**WHAT NEEDS TO BE DONE:** Begin at the first line and end at the line containing "C = sc.collection". Extract exactly those lines.
++++++++++++++++++++
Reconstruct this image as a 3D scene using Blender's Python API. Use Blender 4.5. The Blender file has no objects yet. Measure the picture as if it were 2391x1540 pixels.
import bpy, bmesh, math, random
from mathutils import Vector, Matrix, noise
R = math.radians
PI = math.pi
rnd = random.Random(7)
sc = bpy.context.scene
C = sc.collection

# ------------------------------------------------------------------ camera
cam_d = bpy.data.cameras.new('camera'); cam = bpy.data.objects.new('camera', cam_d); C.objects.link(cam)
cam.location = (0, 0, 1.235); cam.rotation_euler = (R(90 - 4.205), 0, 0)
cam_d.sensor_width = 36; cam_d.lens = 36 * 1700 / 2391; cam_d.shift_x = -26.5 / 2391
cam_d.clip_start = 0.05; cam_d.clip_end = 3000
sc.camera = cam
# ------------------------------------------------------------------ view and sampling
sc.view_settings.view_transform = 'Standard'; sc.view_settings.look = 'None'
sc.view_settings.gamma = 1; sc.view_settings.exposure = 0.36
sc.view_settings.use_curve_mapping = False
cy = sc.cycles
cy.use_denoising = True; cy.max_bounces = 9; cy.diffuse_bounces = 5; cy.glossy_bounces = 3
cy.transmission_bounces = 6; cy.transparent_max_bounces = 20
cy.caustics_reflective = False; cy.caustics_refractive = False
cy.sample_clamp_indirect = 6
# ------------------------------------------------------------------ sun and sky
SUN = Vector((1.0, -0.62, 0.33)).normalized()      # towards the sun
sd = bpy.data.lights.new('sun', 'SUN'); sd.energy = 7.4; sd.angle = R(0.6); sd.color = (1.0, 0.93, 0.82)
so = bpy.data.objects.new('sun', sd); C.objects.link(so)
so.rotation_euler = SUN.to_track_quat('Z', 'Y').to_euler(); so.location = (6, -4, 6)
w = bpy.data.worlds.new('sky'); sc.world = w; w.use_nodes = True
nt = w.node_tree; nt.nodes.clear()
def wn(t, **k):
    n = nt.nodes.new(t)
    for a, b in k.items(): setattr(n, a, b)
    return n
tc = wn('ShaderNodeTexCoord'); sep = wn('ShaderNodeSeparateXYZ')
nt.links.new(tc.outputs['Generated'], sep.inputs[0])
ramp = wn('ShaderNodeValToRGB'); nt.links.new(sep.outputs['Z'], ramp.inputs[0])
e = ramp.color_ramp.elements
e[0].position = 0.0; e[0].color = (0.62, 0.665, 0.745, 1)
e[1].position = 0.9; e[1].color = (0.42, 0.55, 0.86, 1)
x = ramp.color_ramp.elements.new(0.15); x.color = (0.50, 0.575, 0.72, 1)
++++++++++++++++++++
**REPLY:**
Reconstruct this image as a 3D scene using Blender's Python API. Use Blender 4.5. The Blender file has no objects yet. Measure the picture as if it were 2391x1540 pixels.
import bpy, bmesh, math, random
from mathutils import Vector, Matrix, noise
R = math.radians
PI = math.pi
rnd = random.Random(7)
sc = bpy.context.scene
C = sc.collection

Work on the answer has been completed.